NHL general managers get few restful nights off but Lombardi can put his feet up, if only figuratively, for a while because the majority of his team will be around next season to take another run at the Cup. With $54.2-million committed to salaries so far for next season and only four players to sign, Lombardi even has his payroll in shape to weather the uncertainty of next season's salary cap. It is low enough to likely fit under whatever cap comes out of the next agreement (the current temporary 2012-13 cap of $70.3-million is unlikely to last).

The owners are looking for the players to reduce their share of the NHL's hockey-related revenue from 57 per cent to 50 or less. But with commissioner Gary Bettman boasting of record revenue and the available evidence backing him up, there is a good chance even a seven-per-cent cut in the players` share could mean the cap stays at this season`s $64.3-million or maybe even a bit higher.

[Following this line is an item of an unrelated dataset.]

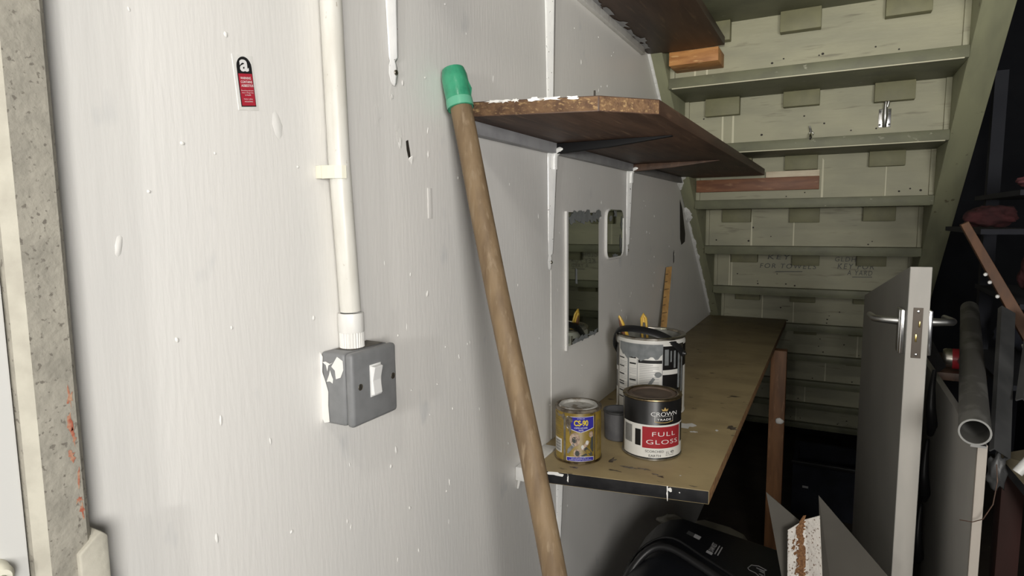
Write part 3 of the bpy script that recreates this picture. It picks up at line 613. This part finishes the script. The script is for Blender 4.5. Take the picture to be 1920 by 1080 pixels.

In the meantime, while Devils GM Lou Lamoriello has to grapple with finding a way to keep pending free agent Zach Parise while Ilya Kovalchuk`s salary jumps from $6.7-million to $11-million and his owner is facing bankruptcy, the Kings` biggest concern is getting their payroll in shape for 2013-14, when 11 players on the current roster have their contracts expire.

For now, Lombardi can savour the idea of paying goaltender Jonathan Quick the bargain rate of $1.8-million next season (the last year of his deal) and just where he`ll trade highly-regarded backup Jonathan Bernier for assets to keep the vault brimming with talent.